We are dealing with physical objects, rather than deBroglie wavelengths of
electrons. The aether either carries physical objects along with it or it
doesn't, but I think that going from Newtonian physics to quantum mechanics and
then back again for the sake of mathematical "completeness" is nothing more
than a mental exercise.
It is for this reason that, although I have read your comments on this, I
still maintain that the introduction of mass into the aether "fabric" leads to
absurd temperatures and pressures being predicted by LeSagean gravity.
Neville.
"Martin G. Selbrede" <mselbrede@xxxxxxxxxxxxx> wrote:
Neville,
I'm glad you brought up the issue of light. Light can travel miles through
solid fused silica. The lattice structure of the silica and its proportions
relative to the wavelength of light, and the virtual absence of the imaginary
part of the refractive index of the silica and other absorptive defects and/or
scattering domains in the molecular matrix, give rise to this circumstance. But
there are several orders of magnitude difference between the wavelength of
light, and the de Broglie wavelength of a proton or electron. For a lattice to
be transparent to protons the way that silica is transparent to photons, the
constituents of the lattice must be dimensionally scaled in proportion (or
better). The putative maximon length scale, which is the Planck Length (about
10E-37 meters across), satisfies the criterion for being transparent to matter
as conventionally understood and constituted.
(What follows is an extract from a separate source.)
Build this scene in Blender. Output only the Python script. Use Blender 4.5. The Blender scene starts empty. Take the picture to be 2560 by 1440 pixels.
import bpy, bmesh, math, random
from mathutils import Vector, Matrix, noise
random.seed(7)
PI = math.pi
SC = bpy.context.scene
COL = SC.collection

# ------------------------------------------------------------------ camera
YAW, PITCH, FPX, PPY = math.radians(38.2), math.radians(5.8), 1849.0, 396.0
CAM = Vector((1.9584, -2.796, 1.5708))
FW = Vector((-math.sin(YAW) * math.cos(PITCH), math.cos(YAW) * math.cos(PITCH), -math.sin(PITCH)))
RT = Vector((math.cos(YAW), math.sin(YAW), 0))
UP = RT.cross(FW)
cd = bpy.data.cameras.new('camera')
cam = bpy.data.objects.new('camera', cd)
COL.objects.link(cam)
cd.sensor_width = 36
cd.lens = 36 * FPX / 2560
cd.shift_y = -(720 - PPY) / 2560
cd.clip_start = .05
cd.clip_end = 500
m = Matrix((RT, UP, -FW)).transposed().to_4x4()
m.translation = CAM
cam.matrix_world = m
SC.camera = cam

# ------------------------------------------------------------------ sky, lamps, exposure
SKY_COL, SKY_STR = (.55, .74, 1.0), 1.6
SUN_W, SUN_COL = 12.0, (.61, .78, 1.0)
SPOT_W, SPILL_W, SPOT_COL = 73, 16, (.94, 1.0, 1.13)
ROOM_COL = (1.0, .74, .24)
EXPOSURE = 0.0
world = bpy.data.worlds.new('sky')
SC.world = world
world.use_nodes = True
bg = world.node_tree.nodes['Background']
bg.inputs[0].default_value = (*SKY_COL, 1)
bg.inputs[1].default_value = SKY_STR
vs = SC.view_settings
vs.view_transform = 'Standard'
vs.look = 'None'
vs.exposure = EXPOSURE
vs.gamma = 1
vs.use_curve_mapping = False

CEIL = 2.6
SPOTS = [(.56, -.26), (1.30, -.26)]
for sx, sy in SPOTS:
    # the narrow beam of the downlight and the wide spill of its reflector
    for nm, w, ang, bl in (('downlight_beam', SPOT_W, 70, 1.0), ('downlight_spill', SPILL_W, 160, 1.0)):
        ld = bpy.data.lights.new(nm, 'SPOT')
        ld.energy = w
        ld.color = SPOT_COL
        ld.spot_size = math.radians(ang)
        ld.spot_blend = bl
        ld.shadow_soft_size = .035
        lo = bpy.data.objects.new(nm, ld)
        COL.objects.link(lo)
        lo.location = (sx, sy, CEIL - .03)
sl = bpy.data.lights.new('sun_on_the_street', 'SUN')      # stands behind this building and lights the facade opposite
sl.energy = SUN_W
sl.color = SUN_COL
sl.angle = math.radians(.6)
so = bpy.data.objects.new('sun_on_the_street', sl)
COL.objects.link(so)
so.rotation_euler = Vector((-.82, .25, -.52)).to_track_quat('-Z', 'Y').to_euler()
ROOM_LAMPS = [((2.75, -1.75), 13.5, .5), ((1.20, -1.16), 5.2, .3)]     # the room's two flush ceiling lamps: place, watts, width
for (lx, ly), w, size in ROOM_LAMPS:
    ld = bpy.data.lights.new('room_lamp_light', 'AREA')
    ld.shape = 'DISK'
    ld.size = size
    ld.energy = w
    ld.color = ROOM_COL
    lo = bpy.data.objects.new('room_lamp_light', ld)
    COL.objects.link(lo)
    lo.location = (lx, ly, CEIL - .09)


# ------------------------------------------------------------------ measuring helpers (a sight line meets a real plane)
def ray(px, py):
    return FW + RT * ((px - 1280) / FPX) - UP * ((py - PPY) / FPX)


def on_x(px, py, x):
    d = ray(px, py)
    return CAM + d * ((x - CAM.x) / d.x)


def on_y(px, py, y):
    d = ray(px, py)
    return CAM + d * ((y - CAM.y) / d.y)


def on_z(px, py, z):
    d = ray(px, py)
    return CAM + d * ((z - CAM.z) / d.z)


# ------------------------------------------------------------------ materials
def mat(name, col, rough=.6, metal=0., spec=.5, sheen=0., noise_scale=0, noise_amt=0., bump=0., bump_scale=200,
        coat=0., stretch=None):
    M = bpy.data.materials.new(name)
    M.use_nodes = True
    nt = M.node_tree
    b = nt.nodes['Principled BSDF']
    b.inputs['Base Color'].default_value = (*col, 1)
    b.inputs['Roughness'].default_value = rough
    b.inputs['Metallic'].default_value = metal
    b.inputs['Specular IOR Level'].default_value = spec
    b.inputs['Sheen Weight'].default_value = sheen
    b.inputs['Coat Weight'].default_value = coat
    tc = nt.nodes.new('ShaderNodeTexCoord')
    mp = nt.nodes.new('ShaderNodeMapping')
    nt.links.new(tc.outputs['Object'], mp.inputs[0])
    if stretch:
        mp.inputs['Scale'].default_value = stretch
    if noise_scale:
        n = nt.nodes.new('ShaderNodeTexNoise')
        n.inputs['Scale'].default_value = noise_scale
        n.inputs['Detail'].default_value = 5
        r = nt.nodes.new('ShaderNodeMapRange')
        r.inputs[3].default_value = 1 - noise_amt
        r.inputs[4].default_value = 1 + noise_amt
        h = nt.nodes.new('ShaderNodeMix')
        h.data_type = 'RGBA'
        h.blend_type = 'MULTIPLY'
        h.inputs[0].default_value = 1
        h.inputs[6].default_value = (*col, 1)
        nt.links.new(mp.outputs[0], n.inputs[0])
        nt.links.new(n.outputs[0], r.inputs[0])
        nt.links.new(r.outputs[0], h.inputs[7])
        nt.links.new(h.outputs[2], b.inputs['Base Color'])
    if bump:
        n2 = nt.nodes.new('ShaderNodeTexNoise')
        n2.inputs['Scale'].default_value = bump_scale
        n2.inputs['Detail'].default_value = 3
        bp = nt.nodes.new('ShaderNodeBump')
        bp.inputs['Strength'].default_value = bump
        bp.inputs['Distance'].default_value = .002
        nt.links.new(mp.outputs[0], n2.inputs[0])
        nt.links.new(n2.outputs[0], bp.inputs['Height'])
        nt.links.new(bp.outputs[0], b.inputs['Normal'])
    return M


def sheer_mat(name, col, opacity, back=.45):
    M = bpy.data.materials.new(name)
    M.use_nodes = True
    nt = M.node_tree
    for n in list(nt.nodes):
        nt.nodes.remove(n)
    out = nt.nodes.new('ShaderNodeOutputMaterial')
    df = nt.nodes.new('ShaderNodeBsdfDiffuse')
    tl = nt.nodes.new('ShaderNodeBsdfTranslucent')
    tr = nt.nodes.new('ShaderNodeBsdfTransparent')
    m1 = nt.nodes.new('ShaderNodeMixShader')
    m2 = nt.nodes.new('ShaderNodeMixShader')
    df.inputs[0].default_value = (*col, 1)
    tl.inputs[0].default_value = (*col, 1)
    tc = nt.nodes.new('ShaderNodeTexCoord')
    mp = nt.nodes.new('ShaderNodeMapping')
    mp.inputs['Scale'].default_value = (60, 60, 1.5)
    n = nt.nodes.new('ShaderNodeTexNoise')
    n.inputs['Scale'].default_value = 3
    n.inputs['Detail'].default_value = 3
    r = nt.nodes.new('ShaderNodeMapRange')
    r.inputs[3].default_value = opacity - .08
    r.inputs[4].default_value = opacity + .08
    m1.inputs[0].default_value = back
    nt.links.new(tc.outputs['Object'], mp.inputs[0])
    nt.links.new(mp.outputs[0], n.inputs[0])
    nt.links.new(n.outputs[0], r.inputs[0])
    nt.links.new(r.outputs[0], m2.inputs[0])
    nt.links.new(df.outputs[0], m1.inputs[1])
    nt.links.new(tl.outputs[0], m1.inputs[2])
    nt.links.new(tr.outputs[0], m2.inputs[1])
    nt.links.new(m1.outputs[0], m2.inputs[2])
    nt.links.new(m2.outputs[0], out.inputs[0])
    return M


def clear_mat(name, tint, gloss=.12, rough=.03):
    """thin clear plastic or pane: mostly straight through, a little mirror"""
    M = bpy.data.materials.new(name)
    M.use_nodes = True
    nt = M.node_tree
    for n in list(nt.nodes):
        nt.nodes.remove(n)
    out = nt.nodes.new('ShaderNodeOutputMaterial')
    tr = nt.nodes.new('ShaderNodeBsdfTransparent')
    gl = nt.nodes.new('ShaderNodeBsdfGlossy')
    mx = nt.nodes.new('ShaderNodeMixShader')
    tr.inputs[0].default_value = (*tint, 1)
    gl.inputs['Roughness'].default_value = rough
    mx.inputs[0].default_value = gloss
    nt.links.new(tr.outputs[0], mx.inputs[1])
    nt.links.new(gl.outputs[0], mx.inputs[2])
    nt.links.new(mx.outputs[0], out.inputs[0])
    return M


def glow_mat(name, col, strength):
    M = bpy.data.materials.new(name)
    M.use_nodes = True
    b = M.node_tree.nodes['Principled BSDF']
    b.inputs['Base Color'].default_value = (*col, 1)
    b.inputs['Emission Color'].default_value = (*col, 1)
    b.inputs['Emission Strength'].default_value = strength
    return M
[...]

Note that the difference between conventional LeSagean gravity models and a
Markov-type aether is a question of the mean free path of the constituent
particles. LeSagean gravity treats the ultramundane corpuscles as behaving as
an ideal gas: the mean free path is much larger than the diameter of an
ultramundane corpuscle. But if the mean free path is shorter than this amount,
then each of the Lesage corpuscles is locked into a lattice position, with the
pressure waves being distributed corpuscle-to-corpuscle acoustically, as Vigier
described it. Such a Markov-type aether is essentially one species of LeSagean
gravity with a specific boundary condition concerning particle mean free paths.
As Vigier, de Broglie, and David Bohm noted, this recovers a classical
deterministic physics at the subquantum domain. Because it IS the subquantum
domain at which this activity occurs, the scales of the particles insure the
interactions posited by Markov's work. The Planck Temperature,
then, corresponds to the frequency of interaction between neighboring maximons
in the lattice. The LeSagean effect is not harmed by kicking up the density to
this point (otherwise, conservation of energy would be violated). This variant
is tenable and should be assessed on the merits.
I think I've elsewhere noted that electromagnetic fields have been
comprehensively modeled as mechanical stresses inside a crystalline
lattice-type structure. Maxwell himself adopted such a background scaffold
during the development of his EM theory, and then dropped it before final
publication.
I think we differ on what the properties of the aether would be. Neither of
us wants to be in the position of Lewis Carroll's Caterpillar, who says that
words mean what he wants them to mean. Such an arbitrary approach would be
profoundly unhelpful and unedifying. In that light, we should note then that I
would NOT support any aether that has the obviously undesirable properties that
you describe. However, much better physicists than you or I have established
that such results need not be foregone conclusions: the failure of one model of
aether doesn't tar all aether models with the same brush, it only condemns
those that intrinsically possess the same flaw, and not those models that
aren't subject to the objection. In that connection, you are right in an
earlier comment that such an aether CAN account for the reactive impedance of
so-called free space, and it's significant that this impedance is reactive,
meaning it stores energy and returns it without loss -- the
principle behind electromagnetic radiation energy transmission. IF the
maximon-maximon interactions were inelastic, there'd be a sink for energy loss,
as you propose. However, the interactions are elastic and energy-preserving
(and, given Markov's notion of what a maximon is, this result is
non-negotiable). I don't agree with Markov as to the nature of the particle,
anymore than I agree with Wheeler that spacetime foam is a fluctuating sea of
virtual particles popping into and out of existence. I'd oppose both models
with a physically real (not virtual) particle, as LeSagean thinking does. As I
noted in my 1994 work, the virtual model approach to spacetime foam got dealt a
fatal blow by Redmount and Suen's research into the inherent instability of
such foams (they always coalesce into wormholes and other topological
monstrosities so frequently and irreversibly we'd long ago have detected
thousands of such anomalies within our own solar system if spacetime foam
weren't
utterly inert and stable rather than virtual and fluctuating).
Keep in mind how modern physics deals with things like the Planck Density and
the Planck Temperature. It treats the former as an initial state density of the
universe just prior to the Big Bang exploding; it treats the latter as the
temperature at that same initial state point. HOWEVER, the expressions used to
determine these physical constants give NO evidence of being related solely to
an initial state event, that has no current applicability. This "initial state"
premise is wholly gratuitous -- the equations themselves, understand in their
natural sense, reveal the CURRENT state within this universe. The significant
factor is that these parameters relate to the current state of the subquantum
domain, not the larger-scale structures comprised of matter as we know it that
are embedded within that subquantum domain. It's not without reason that
Vigier speaks of all matter as being embedded in what he called a causal
subquantum thermostat. Note, also, that such an aether
provides an excellent mechanism for handling superluminal (faster-than-light)
interactions, as made vigorous by Vigier and Bohm in the 1970s: nonlocality is
resolved using the Bohm quantum potential, without appeal to Copenhagen-style
entanglement/ensemble weasel words.
Therefore, bath water: toss. Baby: keep.